» **Problem details**: Leave out the pictures and reproduce all of the data exactly.

◆ ◆ ◆ ◆

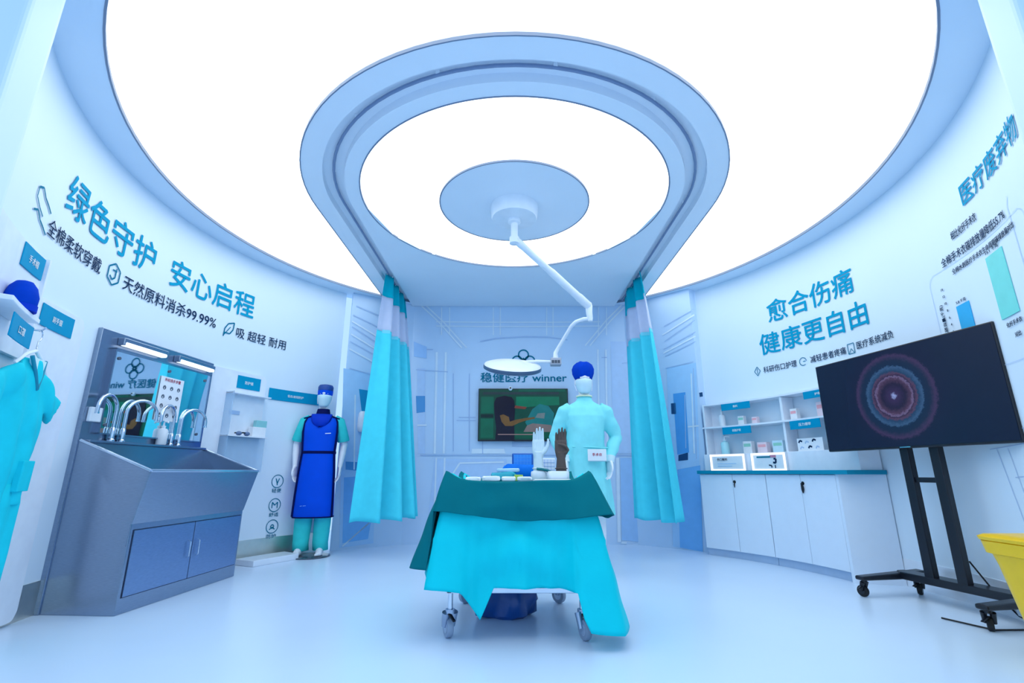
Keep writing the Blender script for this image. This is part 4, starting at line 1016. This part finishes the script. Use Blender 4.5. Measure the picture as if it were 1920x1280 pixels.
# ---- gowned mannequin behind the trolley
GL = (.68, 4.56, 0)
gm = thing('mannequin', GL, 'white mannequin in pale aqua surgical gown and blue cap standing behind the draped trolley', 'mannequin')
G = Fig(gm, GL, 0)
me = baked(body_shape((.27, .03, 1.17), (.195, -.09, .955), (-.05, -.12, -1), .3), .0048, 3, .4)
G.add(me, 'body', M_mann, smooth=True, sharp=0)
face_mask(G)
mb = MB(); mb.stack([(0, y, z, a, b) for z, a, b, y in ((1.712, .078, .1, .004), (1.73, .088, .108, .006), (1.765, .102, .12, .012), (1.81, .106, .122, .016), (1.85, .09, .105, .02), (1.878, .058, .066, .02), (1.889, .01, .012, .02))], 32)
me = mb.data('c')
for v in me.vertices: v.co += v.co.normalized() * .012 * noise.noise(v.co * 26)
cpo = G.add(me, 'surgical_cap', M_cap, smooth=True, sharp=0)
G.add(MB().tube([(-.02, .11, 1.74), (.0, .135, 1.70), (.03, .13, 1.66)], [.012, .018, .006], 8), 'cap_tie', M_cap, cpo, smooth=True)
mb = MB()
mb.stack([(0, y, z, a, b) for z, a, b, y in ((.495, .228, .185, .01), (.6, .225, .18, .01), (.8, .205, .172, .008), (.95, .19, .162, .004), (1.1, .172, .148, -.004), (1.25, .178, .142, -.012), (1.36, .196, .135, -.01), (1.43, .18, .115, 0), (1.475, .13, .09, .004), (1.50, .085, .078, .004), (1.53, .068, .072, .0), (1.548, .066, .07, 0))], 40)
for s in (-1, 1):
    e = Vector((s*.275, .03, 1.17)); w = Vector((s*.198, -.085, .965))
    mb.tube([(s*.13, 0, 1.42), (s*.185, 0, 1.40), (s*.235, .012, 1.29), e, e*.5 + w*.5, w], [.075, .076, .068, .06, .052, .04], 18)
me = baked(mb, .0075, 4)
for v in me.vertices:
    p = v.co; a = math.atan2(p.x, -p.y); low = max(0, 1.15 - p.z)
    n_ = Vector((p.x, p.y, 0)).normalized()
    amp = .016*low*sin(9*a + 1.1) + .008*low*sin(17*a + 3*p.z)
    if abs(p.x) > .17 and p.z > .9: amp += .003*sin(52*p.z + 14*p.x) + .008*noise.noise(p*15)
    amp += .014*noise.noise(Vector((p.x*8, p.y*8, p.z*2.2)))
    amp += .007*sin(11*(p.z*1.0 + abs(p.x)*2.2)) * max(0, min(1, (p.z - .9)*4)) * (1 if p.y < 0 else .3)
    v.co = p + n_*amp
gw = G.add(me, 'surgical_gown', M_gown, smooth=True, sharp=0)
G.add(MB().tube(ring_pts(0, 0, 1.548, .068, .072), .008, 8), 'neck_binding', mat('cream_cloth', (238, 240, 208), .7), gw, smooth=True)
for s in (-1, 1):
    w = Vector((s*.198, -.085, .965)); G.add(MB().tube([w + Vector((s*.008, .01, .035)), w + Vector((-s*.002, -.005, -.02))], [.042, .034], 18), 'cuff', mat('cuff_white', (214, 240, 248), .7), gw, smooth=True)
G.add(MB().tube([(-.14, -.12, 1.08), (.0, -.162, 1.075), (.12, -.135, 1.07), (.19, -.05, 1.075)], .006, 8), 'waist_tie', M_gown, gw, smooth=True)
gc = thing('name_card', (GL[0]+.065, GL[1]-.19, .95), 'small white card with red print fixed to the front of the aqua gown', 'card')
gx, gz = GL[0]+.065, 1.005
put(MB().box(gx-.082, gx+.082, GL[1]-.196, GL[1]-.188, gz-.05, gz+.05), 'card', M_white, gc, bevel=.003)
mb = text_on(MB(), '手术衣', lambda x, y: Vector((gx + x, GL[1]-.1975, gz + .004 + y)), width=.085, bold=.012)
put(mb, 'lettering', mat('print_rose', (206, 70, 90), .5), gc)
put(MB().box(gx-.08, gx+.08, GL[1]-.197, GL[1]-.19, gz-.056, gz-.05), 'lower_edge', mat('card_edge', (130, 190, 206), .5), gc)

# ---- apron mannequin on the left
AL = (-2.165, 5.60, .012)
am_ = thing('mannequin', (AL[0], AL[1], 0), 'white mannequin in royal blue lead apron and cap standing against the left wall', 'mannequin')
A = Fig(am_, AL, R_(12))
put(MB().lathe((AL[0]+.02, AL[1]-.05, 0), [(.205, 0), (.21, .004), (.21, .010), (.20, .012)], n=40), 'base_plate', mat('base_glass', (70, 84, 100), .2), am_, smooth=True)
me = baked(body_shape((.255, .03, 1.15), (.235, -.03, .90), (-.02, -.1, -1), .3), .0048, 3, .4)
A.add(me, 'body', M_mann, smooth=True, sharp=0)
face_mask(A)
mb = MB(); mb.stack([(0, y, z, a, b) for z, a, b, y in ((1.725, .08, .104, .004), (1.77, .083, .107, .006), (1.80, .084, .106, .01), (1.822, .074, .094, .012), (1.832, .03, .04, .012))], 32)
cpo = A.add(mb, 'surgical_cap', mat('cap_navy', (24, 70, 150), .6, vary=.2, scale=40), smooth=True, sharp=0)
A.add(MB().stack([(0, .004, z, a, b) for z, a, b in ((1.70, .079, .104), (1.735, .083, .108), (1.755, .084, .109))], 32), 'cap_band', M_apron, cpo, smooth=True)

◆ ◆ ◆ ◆

» **The output**:
Keep writing the Blender script for this image. This is part 4, starting at line 1016. This part finishes the script. Use Blender 4.5. Measure the picture as if it were 1920x1280 pixels.
# ---- gowned mannequin behind the trolley
GL = (.68, 4.56, 0)
gm = thing('mannequin', GL, 'white mannequin in pale aqua surgical gown and blue cap standing behind the draped trolley', 'mannequin')
G = Fig(gm, GL, 0)
me = baked(body_shape((.27, .03, 1.17), (.195, -.09, .955), (-.05, -.12, -1), .3), .0048, 3, .4)
G.add(me, 'body', M_mann, smooth=True, sharp=0)
face_mask(G)
mb = MB(); mb.stack([(0, y, z, a, b) for z, a, b, y in ((1.712, .078, .1, .004), (1.73, .088, .108, .006), (1.765, .102, .12, .012), (1.81, .106, .122, .016), (1.85, .09, .105, .02), (1.878, .058, .066, .02), (1.889, .01, .012, .02))], 32)
me = mb.data('c')
for v in me.vertices: v.co += v.co.normalized() * .012 * noise.noise(v.co * 26)
cpo = G.add(me, 'surgical_cap', M_cap, smooth=True, sharp=0)
G.add(MB().tube([(-.02, .11, 1.74), (.0, .135, 1.70), (.03, .13, 1.66)], [.012, .018, .006], 8), 'cap_tie', M_cap, cpo, smooth=True)
mb = MB()
mb.stack([(0, y, z, a, b) for z, a, b, y in ((.495, .228, .185, .01), (.6, .225, .18, .01), (.8, .205, .172, .008), (.95, .19, .162, .004), (1.1, .172, .148, -.004), (1.25, .178, .142, -.012), (1.36, .196, .135, -.01), (1.43, .18, .115, 0), (1.475, .13, .09, .004), (1.50, .085, .078, .004), (1.53, .068, .072, .0), (1.548, .066, .07, 0))], 40)
for s in (-1, 1):
    e = Vector((s*.275, .03, 1.17)); w = Vector((s*.198, -.085, .965))
    mb.tube([(s*.13, 0, 1.42), (s*.185, 0, 1.40), (s*.235, .012, 1.29), e, e*.5 + w*.5, w], [.075, .076, .068, .06, .052, .04], 18)
me = baked(mb, .0075, 4)
for v in me.vertices:
    p = v.co; a = math.atan2(p.x, -p.y); low = max(0, 1.15 - p.z)
    n_ = Vector((p.x, p.y, 0)).normalized()
    amp = .016*low*sin(9*a + 1.1) + .008*low*sin(17*a + 3*p.z)
    if abs(p.x) > .17 and p.z > .9: amp += .003*sin(52*p.z + 14*p.x) + .008*noise.noise(p*15)
    amp += .014*noise.noise(Vector((p.x*8, p.y*8, p.z*2.2)))
    amp += .007*sin(11*(p.z*1.0 + abs(p.x)*2.2)) * max(0, min(1, (p.z - .9)*4)) * (1 if p.y < 0 else .3)
    v.co = p + n_*amp
gw = G.add(me, 'surgical_gown', M_gown, smooth=True, sharp=0)
G.add(MB().tube(ring_pts(0, 0, 1.548, .068, .072), .008, 8), 'neck_binding', mat('cream_cloth', (238, 240, 208), .7), gw, smooth=True)
for s in (-1, 1):
    w = Vector((s*.198, -.085, .965)); G.add(MB().tube([w + Vector((s*.008, .01, .035)), w + Vector((-s*.002, -.005, -.02))], [.042, .034], 18), 'cuff', mat('cuff_white', (214, 240, 248), .7), gw, smooth=True)
G.add(MB().tube([(-.14, -.12, 1.08), (.0, -.162, 1.075), (.12, -.135, 1.07), (.19, -.05, 1.075)], .006, 8), 'waist_tie', M_gown, gw, smooth=True)
gc = thing('name_card', (GL[0]+.065, GL[1]-.19, .95), 'small white card with red print fixed to the front of the aqua gown', 'card')
gx, gz = GL[0]+.065, 1.005
put(MB().box(gx-.082, gx+.082, GL[1]-.196, GL[1]-.188, gz-.05, gz+.05), 'card', M_white, gc, bevel=.003)
mb = text_on(MB(), '手术衣', lambda x, y: Vector((gx + x, GL[1]-.1975, gz + .004 + y)), width=.085, bold=.012)
put(mb, 'lettering', mat('print_rose', (206, 70, 90), .5), gc)
put(MB().box(gx-.08, gx+.08, GL[1]-.197, GL[1]-.19, gz-.056, gz-.05), 'lower_edge', mat('card_edge', (130, 190, 206), .5), gc)

# ---- apron mannequin on the left
AL = (-2.165, 5.60, .012)
am_ = thing('mannequin', (AL[0], AL[1], 0), 'white mannequin in royal blue lead apron and cap standing against the left wall', 'mannequin')
A = Fig(am_, AL, R_(12))
put(MB().lathe((AL[0]+.02, AL[1]-.05, 0), [(.205, 0), (.21, .004), (.21, .010), (.20, .012)], n=40), 'base_plate', mat('base_glass', (70, 84, 100), .2), am_, smooth=True)
me = baked(body_shape((.255, .03, 1.15), (.235, -.03, .90), (-.02, -.1, -1), .3), .0048, 3, .4)
A.add(me, 'body', M_mann, smooth=True, sharp=0)
face_mask(A)
mb = MB(); mb.stack([(0, y, z, a, b) for z, a, b, y in ((1.725, .08, .104, .004), (1.77, .083, .107, .006), (1.80, .084, .106, .01), (1.822, .074, .094, .012), (1.832, .03, .04, .012))], 32)
cpo = A.add(mb, 'surgical_cap', mat('cap_navy', (24, 70, 150), .6, vary=.2, scale=40), smooth=True, sharp=0)
A.add(MB().stack([(0, .004, z, a, b) for z, a, b in ((1.70, .079, .104), (1.735, .083, .108), (1.755, .084, .109))], 32), 'cap_band', M_apron, cpo, smooth=True)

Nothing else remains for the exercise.